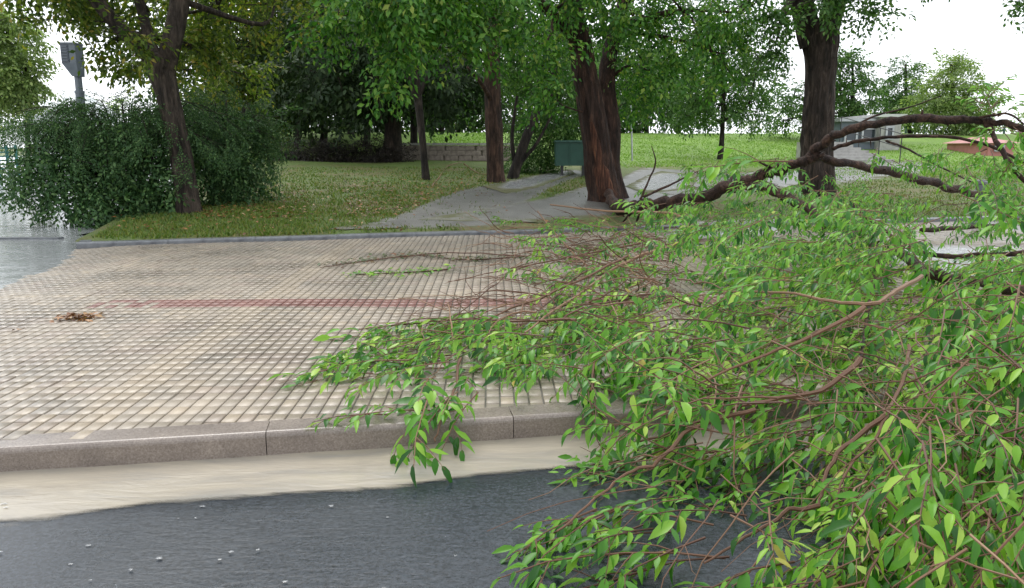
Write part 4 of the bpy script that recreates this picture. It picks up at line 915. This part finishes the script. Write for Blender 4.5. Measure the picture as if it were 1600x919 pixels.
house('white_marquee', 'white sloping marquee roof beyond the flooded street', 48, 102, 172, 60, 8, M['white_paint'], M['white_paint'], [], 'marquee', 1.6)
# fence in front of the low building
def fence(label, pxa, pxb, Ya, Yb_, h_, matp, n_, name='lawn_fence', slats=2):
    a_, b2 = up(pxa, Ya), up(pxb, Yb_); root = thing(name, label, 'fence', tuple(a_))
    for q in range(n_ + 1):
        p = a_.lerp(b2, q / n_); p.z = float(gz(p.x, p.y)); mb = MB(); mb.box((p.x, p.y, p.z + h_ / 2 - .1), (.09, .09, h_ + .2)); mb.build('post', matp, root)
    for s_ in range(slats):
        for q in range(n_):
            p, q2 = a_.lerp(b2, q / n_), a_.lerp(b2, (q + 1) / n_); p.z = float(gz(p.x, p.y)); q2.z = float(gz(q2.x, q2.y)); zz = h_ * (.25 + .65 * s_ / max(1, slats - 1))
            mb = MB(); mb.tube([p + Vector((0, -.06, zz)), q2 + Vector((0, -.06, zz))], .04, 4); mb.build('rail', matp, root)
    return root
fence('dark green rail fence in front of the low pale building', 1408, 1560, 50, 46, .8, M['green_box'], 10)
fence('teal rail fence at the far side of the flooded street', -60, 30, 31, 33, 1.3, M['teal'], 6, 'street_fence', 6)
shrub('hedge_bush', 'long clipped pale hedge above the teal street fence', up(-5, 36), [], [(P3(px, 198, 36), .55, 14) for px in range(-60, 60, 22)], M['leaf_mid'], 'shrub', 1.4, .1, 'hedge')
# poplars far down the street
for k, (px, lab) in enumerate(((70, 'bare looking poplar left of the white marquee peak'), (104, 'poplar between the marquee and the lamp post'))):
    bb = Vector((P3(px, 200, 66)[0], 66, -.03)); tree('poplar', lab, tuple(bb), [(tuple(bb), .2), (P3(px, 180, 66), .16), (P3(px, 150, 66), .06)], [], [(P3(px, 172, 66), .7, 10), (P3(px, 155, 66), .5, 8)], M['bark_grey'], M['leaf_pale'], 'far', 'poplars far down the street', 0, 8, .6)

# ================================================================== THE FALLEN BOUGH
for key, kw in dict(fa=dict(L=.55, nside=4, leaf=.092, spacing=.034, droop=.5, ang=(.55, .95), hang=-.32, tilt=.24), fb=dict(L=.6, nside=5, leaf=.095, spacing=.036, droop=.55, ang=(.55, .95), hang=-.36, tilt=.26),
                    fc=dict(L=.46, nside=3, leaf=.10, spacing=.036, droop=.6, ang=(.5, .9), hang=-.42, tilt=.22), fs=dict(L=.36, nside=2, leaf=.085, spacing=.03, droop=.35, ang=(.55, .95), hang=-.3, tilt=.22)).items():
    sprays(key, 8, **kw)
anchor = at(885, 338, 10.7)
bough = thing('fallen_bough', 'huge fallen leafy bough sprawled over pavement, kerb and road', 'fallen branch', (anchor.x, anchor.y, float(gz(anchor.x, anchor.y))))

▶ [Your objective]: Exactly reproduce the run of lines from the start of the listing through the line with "bb = Vector((P3(px, 200, 66)[0], 66, -.03));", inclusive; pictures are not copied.

▶ [Task answer]:
Write part 4 of the bpy script that recreates this picture. It picks up at line 915. This part finishes the script. Write for Blender 4.5. Measure the picture as if it were 1600x919 pixels.
house('white_marquee', 'white sloping marquee roof beyond the flooded street', 48, 102, 172, 60, 8, M['white_paint'], M['white_paint'], [], 'marquee', 1.6)
# fence in front of the low building
def fence(label, pxa, pxb, Ya, Yb_, h_, matp, n_, name='lawn_fence', slats=2):
    a_, b2 = up(pxa, Ya), up(pxb, Yb_); root = thing(name, label, 'fence', tuple(a_))
    for q in range(n_ + 1):
        p = a_.lerp(b2, q / n_); p.z = float(gz(p.x, p.y)); mb = MB(); mb.box((p.x, p.y, p.z + h_ / 2 - .1), (.09, .09, h_ + .2)); mb.build('post', matp, root)
    for s_ in range(slats):
        for q in range(n_):
            p, q2 = a_.lerp(b2, q / n_), a_.lerp(b2, (q + 1) / n_); p.z = float(gz(p.x, p.y)); q2.z = float(gz(q2.x, q2.y)); zz = h_ * (.25 + .65 * s_ / max(1, slats - 1))
            mb = MB(); mb.tube([p + Vector((0, -.06, zz)), q2 + Vector((0, -.06, zz))], .04, 4); mb.build('rail', matp, root)
    return root
fence('dark green rail fence in front of the low pale building', 1408, 1560, 50, 46, .8, M['green_box'], 10)
fence('teal rail fence at the far side of the flooded street', -60, 30, 31, 33, 1.3, M['teal'], 6, 'street_fence', 6)
shrub('hedge_bush', 'long clipped pale hedge above the teal street fence', up(-5, 36), [], [(P3(px, 198, 36), .55, 14) for px in range(-60, 60, 22)], M['leaf_mid'], 'shrub', 1.4, .1, 'hedge')
# poplars far down the street
for k, (px, lab) in enumerate(((70, 'bare looking poplar left of the white marquee peak'), (104, 'poplar between the marquee and the lamp post'))):
    bb = Vector((P3(px, 200, 66)[0], 66, -.03)); tree('poplar', lab, tuple(bb), [(tuple(bb), .2), (P3(px, 180, 66), .16), (P3(px, 150, 66), .06)], [], [(P3(px, 172, 66), .7, 10), (P3(px, 155, 66), .5, 8)], M['bark_grey'], M['leaf_pale'], 'far', 'poplars far down the street', 0, 8, .6)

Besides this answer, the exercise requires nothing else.